Это делает его особенно сложным чувством. Оно редко бывает «чистым». В нём часто смешаны очень разные слои: реальное нарушение границы, тревога перед зависимостью, защита автономии, невыносимость чужой жадности и одновременно — бессознательное узнавание чего-то своего, когда-то отвергнутого в себе. Поэтому аналитически важно не только доверять отвращению как сигналу, но и исследовать его: от чего именно оно защищает? где здесь действительно чужое вторжение? а где — собственная вытесненная жадность, слабость или страх быть нуждающимся?

И всё же, даже при всей своей сложности, отвращение выполняет важную работу. Оно не позволяет человеку слишком быстро рационализировать то, что должно быть остановлено. Оно охраняет форму. Оно возвращает различие там, где другой пытается бессознательно его стереть. Оно помогает не растворяться в чужой инфантильной проекции и не принимать на себя роль бесконечно доступного объекта, который должен всё выдержать, всё отдать и ничего не потребовать взамен.

Поэтому отвращение нельзя понимать только как нечто грубое, примитивное или «нехорошее». Иногда это одно из самых взрослых чувств. Не в том смысле, что оно всегда право, а в том, что оно способно вовремя обозначить: здесь нарушается граница, здесь контакт становится присвоением, здесь любовь подменяется потреблением, здесь другой хочет не быть рядом, а поглотить.

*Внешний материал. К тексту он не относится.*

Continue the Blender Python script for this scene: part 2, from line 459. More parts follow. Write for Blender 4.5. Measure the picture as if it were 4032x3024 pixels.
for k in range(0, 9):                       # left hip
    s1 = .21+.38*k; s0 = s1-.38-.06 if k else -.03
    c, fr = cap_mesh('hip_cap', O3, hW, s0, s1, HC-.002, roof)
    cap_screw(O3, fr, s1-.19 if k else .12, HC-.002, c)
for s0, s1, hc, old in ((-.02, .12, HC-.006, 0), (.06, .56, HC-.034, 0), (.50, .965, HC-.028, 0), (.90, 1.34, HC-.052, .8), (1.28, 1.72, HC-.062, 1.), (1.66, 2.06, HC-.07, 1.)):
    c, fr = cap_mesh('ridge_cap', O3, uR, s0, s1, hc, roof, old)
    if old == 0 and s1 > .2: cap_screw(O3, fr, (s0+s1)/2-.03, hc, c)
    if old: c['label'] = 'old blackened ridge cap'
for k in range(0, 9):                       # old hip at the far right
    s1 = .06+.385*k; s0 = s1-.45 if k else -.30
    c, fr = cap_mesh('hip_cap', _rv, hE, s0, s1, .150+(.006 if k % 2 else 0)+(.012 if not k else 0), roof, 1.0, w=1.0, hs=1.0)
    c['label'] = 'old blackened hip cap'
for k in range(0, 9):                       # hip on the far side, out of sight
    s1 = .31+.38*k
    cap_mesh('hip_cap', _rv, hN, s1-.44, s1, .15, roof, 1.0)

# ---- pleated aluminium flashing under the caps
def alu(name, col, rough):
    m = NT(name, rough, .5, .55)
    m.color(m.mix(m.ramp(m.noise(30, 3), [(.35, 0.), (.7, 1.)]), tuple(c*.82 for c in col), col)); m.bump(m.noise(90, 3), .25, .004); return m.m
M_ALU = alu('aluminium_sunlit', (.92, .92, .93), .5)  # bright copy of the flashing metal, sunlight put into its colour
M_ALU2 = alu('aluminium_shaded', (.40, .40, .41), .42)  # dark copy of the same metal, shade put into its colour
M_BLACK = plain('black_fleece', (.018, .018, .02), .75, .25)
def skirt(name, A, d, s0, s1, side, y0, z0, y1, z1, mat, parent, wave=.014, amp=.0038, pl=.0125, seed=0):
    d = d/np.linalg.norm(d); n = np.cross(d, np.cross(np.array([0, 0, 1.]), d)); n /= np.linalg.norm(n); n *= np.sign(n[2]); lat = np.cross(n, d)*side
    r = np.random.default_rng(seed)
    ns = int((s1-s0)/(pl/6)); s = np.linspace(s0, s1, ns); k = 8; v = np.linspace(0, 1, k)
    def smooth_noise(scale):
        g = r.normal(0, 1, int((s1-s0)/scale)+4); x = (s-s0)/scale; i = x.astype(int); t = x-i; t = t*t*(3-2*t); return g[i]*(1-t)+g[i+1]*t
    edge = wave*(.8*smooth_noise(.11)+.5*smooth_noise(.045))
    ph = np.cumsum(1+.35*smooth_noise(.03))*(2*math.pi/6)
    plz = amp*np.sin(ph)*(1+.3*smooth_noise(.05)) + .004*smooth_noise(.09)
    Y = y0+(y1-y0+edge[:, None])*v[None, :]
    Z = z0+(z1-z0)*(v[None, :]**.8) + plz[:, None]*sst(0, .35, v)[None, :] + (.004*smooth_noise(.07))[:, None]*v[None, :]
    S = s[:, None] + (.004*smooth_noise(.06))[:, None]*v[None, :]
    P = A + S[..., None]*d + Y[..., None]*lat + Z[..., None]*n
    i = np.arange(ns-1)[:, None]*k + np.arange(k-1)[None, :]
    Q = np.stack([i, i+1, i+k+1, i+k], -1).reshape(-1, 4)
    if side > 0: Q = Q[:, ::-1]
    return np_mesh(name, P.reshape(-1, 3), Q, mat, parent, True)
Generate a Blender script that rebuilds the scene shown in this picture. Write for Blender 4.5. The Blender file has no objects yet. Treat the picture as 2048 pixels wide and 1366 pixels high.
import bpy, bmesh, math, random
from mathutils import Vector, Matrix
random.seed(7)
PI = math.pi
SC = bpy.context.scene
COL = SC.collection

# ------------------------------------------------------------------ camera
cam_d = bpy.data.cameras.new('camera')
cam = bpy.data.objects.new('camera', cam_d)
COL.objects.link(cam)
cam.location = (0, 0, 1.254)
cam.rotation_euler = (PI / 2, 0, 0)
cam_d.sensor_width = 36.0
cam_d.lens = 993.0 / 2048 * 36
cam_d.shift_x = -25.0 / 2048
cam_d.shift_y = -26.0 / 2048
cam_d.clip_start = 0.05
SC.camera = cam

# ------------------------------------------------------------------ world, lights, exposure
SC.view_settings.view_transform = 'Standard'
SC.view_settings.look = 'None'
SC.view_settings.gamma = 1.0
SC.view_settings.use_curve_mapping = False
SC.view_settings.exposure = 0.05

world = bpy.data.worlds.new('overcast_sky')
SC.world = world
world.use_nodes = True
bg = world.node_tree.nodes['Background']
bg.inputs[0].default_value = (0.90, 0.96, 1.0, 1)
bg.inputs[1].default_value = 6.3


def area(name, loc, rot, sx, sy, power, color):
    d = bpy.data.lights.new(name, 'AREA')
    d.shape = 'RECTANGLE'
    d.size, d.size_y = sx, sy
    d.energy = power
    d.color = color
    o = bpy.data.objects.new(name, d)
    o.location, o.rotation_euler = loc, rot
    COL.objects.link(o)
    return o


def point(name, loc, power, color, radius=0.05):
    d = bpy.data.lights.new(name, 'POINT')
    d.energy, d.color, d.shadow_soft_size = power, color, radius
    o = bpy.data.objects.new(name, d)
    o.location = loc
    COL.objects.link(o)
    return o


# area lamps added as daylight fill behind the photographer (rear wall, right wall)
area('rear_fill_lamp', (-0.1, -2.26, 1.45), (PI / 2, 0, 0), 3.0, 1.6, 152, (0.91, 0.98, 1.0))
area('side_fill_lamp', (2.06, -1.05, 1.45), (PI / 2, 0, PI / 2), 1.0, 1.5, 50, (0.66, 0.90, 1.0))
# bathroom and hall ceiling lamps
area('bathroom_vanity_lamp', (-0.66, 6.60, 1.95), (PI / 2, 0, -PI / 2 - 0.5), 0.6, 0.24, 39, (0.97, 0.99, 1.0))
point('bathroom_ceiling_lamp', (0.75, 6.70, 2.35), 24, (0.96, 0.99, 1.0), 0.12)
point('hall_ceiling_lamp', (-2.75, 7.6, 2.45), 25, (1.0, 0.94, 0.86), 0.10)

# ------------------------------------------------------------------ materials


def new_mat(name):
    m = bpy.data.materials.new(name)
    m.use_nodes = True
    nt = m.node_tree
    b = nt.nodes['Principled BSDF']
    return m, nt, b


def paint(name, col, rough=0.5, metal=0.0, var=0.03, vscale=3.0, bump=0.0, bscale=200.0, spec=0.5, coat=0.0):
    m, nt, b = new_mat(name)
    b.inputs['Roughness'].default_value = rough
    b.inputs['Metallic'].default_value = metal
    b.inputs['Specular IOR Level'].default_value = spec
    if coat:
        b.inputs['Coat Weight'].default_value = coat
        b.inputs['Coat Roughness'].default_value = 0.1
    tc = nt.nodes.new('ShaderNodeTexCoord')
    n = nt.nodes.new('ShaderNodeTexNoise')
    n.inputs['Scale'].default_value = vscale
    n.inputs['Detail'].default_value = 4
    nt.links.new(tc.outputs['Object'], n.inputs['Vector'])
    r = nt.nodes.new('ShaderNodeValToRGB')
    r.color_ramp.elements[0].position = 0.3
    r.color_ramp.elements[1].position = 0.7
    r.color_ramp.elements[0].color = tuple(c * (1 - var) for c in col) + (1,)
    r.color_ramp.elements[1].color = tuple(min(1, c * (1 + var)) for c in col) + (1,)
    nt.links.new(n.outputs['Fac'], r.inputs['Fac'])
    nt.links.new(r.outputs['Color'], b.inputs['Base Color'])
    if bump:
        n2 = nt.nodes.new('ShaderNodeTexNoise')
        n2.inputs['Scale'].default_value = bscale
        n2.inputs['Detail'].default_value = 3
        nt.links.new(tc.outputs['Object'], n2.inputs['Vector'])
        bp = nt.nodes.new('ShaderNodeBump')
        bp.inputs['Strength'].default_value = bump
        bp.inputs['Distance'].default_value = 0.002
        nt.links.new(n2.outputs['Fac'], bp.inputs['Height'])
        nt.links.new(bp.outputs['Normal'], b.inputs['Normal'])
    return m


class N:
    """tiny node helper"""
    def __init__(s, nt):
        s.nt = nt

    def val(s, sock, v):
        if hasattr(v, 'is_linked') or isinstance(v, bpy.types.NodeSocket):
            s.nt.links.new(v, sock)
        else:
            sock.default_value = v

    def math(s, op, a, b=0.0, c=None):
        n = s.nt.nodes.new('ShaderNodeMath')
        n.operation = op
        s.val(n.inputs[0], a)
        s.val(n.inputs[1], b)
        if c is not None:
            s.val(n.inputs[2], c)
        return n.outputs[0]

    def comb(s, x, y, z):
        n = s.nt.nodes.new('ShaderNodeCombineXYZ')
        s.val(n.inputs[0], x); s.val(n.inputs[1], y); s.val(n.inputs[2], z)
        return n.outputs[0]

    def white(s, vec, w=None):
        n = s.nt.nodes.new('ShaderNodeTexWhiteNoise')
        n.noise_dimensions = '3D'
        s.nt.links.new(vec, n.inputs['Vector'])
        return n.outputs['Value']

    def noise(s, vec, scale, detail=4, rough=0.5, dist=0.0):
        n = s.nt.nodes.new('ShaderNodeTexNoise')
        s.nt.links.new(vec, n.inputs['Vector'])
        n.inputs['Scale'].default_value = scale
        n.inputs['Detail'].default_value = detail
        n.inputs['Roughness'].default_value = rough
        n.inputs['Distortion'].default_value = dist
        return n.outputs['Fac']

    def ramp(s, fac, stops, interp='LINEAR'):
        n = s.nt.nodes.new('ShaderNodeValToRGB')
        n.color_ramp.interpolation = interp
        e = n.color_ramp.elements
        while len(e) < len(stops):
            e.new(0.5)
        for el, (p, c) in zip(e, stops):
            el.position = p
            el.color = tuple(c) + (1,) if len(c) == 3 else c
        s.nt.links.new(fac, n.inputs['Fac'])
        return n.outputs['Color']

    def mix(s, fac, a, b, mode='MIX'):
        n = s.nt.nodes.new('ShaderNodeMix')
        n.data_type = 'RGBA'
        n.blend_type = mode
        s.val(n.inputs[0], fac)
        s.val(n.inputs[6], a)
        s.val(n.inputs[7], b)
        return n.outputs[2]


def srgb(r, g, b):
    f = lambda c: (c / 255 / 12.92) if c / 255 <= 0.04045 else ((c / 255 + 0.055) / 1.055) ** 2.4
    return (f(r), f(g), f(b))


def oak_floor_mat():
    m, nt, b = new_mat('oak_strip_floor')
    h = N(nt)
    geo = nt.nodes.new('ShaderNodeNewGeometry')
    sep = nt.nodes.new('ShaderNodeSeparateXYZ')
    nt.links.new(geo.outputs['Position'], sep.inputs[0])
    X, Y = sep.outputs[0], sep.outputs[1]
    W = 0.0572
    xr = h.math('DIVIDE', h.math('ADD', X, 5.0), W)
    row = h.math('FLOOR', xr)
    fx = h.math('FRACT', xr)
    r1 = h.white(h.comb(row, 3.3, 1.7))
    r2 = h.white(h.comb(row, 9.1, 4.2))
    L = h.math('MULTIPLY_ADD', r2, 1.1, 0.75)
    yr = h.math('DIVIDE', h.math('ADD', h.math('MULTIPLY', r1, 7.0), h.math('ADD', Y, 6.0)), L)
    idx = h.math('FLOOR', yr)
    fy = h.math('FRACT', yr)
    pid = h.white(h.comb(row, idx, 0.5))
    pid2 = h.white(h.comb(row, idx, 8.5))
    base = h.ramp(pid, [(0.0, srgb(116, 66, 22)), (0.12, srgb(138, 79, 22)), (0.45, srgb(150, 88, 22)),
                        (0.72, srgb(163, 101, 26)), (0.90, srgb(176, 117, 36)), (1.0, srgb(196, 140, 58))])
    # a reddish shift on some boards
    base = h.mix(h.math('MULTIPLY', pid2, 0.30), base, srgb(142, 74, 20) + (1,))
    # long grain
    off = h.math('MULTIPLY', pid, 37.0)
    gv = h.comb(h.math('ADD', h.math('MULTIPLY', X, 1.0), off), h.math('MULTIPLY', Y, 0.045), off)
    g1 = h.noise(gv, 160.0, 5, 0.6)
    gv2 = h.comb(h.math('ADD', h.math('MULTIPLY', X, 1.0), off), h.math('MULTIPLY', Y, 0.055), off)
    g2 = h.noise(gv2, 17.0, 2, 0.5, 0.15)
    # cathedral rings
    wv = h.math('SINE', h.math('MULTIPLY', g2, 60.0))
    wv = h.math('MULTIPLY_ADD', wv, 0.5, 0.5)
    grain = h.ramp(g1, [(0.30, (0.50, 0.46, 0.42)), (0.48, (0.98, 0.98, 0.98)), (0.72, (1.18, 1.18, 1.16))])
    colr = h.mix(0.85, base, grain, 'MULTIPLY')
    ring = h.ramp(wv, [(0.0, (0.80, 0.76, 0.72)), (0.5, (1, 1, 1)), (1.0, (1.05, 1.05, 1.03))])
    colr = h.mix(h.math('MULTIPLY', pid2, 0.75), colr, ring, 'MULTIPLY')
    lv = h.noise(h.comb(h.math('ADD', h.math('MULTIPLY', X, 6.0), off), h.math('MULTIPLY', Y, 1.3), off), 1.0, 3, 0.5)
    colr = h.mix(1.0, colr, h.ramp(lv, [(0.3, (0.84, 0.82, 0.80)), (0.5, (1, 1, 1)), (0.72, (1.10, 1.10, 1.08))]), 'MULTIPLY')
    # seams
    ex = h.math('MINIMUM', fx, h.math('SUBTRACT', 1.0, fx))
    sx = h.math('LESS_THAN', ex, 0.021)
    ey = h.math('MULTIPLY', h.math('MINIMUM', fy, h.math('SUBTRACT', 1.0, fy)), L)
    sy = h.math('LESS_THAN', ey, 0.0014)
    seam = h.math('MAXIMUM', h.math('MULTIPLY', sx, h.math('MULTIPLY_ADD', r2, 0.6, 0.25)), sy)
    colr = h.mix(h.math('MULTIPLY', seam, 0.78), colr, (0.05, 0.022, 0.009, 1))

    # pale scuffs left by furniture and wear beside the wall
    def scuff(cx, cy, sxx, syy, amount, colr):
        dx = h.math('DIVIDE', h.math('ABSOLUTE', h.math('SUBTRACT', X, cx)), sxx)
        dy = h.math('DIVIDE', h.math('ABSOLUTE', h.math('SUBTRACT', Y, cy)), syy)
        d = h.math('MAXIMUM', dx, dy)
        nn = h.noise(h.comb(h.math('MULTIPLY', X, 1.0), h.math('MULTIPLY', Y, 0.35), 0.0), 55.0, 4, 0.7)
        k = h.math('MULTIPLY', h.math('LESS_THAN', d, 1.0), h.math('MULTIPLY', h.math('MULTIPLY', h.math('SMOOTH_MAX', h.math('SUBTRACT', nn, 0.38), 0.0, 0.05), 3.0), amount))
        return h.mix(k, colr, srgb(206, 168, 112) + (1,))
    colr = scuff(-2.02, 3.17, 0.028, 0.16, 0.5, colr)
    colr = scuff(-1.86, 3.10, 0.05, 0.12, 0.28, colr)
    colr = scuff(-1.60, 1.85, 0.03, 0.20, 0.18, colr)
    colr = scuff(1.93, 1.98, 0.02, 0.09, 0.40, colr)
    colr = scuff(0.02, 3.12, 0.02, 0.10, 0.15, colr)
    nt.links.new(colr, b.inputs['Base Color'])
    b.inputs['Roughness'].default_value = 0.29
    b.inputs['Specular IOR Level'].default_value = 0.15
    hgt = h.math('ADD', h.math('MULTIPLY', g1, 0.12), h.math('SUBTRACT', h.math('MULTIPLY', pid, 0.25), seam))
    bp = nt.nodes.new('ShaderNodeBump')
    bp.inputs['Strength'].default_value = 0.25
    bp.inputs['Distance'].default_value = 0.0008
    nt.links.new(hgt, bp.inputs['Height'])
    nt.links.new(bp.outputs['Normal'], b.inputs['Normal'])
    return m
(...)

И, возможно, одна из задач зрелости состоит не в том, чтобы вовсе избавиться от отвращения, а в том, чтобы научиться различать его. Понимать, когда оно действительно защищает жизнь психики, а когда служит прикрытием для собственной неинтегрированной части. Потому что только в этом различении отвращение перестаёт быть слепой реакцией и становится тем, чем оно нередко и является на самом деле: формой охраны внутренней целостности.